____ COLLECTED MATERIAL

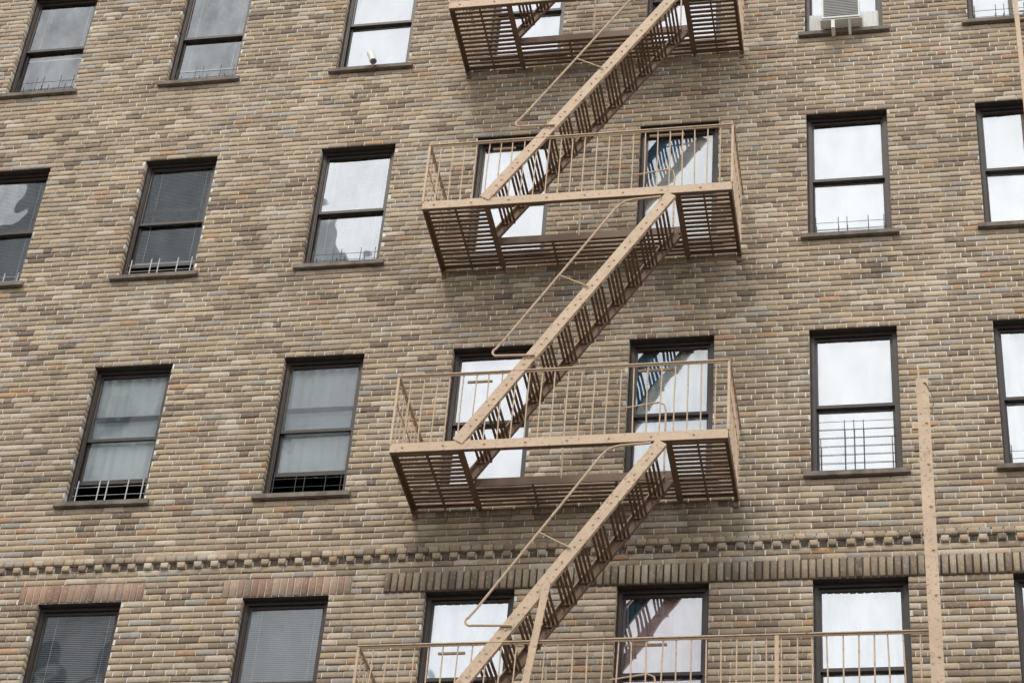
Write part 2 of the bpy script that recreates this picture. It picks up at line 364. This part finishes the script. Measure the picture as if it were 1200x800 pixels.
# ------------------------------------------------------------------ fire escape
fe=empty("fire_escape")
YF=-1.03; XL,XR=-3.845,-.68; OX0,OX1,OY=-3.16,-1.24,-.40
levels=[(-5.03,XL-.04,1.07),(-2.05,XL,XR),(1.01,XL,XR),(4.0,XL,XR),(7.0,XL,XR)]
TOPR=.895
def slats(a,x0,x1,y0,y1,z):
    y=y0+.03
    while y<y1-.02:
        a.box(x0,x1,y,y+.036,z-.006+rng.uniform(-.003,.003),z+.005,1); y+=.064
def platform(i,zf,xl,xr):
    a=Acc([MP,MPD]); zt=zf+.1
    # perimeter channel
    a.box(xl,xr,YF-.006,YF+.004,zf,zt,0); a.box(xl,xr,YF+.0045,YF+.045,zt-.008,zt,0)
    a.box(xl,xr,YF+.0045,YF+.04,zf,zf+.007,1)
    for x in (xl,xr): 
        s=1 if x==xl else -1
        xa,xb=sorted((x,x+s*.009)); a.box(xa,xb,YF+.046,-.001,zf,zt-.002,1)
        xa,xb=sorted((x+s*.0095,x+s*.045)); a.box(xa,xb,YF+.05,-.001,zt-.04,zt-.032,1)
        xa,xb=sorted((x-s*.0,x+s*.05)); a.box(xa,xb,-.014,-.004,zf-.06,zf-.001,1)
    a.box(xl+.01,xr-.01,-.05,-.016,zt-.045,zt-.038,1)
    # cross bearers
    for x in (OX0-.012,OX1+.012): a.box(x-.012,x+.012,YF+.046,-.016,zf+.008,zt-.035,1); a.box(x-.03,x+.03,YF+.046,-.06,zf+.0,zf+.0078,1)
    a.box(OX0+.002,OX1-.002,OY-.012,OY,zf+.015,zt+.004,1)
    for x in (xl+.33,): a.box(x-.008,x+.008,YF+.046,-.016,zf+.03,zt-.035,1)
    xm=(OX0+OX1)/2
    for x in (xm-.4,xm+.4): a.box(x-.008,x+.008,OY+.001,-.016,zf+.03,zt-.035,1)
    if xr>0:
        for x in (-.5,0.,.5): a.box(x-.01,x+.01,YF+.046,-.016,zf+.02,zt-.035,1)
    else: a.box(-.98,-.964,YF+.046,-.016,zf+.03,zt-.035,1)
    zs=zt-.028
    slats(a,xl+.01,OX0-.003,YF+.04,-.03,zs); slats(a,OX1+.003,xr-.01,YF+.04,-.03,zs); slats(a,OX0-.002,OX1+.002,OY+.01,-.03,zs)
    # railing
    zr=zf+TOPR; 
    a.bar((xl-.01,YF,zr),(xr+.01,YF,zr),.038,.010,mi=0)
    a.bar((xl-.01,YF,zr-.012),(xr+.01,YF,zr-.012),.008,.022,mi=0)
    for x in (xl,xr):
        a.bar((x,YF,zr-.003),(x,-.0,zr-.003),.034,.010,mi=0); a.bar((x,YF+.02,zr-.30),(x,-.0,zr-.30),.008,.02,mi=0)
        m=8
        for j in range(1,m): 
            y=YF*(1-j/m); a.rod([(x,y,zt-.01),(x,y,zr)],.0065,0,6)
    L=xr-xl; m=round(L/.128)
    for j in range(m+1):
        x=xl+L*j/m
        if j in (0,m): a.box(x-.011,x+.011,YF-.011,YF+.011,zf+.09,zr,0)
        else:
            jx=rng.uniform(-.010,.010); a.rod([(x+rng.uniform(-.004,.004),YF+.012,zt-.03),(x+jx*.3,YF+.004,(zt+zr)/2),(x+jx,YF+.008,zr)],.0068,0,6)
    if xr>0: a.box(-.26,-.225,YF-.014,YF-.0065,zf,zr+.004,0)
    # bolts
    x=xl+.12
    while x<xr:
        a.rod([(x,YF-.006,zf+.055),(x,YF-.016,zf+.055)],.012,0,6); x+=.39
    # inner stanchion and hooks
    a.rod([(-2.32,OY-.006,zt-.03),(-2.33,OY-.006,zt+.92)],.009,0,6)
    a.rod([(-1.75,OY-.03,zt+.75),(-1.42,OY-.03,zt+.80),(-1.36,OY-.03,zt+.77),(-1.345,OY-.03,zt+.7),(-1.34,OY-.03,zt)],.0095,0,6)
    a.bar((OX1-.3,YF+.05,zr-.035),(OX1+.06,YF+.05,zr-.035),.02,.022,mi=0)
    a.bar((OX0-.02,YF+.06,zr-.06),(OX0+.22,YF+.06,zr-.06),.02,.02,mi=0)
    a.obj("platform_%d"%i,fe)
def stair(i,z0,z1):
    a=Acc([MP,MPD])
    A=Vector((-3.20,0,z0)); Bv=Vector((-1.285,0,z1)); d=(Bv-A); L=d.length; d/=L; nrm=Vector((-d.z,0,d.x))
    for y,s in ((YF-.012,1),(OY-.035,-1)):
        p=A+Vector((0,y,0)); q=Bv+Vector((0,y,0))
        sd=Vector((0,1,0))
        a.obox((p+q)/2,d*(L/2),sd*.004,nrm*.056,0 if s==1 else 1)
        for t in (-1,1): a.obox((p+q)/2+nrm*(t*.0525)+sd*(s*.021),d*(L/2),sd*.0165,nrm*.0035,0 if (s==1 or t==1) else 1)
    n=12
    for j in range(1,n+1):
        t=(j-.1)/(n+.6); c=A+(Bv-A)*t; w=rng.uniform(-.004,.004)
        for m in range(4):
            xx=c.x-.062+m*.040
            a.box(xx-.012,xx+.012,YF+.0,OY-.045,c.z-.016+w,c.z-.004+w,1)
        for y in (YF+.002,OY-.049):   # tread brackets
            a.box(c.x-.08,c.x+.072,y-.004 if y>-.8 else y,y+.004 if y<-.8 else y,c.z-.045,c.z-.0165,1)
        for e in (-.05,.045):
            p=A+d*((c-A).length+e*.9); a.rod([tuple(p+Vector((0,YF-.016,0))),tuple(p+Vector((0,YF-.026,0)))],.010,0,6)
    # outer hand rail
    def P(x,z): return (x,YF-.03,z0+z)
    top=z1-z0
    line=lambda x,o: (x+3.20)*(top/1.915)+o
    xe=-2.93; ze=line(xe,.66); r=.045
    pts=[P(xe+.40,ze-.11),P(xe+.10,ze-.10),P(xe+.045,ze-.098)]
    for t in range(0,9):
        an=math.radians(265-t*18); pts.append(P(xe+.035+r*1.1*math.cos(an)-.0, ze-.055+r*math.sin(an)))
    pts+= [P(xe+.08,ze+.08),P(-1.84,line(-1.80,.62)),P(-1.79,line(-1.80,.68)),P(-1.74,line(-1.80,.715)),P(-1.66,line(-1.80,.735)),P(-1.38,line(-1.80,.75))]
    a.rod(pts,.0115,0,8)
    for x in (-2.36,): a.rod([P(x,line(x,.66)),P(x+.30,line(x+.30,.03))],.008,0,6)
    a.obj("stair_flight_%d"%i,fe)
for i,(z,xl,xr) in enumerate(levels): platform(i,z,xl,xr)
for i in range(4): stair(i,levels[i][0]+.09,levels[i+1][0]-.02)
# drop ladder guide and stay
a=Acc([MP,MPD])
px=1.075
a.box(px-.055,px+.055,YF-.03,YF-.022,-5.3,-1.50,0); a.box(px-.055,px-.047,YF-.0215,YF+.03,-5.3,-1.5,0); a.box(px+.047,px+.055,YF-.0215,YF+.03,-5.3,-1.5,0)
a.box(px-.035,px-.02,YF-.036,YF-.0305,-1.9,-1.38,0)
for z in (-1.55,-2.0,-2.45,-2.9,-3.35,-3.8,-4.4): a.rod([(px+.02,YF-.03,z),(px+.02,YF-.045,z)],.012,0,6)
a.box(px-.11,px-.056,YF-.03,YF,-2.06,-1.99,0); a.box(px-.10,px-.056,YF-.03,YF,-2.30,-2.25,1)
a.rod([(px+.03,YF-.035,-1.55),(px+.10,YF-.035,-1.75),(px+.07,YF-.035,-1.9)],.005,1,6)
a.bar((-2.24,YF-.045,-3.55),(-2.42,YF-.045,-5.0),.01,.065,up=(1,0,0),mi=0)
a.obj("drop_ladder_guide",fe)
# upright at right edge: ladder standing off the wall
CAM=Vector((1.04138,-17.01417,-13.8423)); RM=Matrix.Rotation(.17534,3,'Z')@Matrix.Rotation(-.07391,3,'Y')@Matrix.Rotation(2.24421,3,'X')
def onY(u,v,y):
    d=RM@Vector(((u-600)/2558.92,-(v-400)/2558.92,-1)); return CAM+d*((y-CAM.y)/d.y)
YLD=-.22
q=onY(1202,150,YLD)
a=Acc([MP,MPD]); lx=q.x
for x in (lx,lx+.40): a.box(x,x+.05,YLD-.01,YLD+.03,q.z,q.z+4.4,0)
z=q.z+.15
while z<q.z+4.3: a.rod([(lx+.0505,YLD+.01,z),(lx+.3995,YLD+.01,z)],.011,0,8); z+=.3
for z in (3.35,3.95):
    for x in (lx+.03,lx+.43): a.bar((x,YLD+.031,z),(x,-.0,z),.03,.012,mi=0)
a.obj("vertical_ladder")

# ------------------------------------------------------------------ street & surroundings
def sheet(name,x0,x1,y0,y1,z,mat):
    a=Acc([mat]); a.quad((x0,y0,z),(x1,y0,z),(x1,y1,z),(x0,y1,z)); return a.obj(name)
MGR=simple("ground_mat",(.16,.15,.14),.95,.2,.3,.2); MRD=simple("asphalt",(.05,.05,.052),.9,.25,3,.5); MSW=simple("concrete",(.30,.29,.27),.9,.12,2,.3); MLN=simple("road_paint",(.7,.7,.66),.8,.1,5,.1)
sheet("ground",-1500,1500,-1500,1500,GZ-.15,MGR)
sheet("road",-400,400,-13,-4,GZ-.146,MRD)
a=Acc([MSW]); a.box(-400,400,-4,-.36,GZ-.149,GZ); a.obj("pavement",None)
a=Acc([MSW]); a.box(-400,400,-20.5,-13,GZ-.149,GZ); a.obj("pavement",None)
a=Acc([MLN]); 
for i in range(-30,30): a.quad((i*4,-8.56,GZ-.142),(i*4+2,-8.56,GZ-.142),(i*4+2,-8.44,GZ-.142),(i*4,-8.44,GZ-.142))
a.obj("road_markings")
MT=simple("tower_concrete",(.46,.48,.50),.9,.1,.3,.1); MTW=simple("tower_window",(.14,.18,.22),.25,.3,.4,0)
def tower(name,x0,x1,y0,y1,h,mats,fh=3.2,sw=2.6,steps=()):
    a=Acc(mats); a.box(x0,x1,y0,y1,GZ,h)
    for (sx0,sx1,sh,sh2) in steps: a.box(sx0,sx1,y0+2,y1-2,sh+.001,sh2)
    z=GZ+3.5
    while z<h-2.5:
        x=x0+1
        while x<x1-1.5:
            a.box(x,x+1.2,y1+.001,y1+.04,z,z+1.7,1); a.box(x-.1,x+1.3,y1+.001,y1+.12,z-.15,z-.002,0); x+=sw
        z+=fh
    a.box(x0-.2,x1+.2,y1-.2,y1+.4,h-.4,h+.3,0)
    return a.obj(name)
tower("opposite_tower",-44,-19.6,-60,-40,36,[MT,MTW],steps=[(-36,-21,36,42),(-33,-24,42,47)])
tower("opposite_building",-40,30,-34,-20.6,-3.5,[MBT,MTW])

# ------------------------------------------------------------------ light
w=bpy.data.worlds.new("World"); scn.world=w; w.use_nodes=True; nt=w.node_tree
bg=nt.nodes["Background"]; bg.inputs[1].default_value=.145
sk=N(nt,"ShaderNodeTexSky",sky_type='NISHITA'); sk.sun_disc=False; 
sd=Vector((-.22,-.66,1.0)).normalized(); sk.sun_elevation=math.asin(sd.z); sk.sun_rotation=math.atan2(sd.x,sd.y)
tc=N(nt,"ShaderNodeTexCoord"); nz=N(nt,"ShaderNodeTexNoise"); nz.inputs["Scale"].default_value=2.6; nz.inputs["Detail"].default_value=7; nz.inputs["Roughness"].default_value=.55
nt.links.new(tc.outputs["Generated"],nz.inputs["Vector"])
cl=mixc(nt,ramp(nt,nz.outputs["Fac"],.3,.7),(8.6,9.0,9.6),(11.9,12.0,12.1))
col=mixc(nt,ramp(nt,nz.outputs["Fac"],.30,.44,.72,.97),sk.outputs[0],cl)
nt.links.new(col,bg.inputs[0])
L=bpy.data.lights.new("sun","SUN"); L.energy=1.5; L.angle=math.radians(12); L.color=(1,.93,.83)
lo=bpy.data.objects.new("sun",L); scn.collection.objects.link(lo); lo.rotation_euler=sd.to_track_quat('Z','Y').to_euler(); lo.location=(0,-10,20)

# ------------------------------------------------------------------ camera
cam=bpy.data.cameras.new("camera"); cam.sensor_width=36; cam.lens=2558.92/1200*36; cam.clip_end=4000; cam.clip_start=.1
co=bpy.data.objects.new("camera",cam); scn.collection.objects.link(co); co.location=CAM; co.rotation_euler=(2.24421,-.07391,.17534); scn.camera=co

________

Determine the number of lines containing "while". Write only that number.

-- RIGHT ANSWER --
5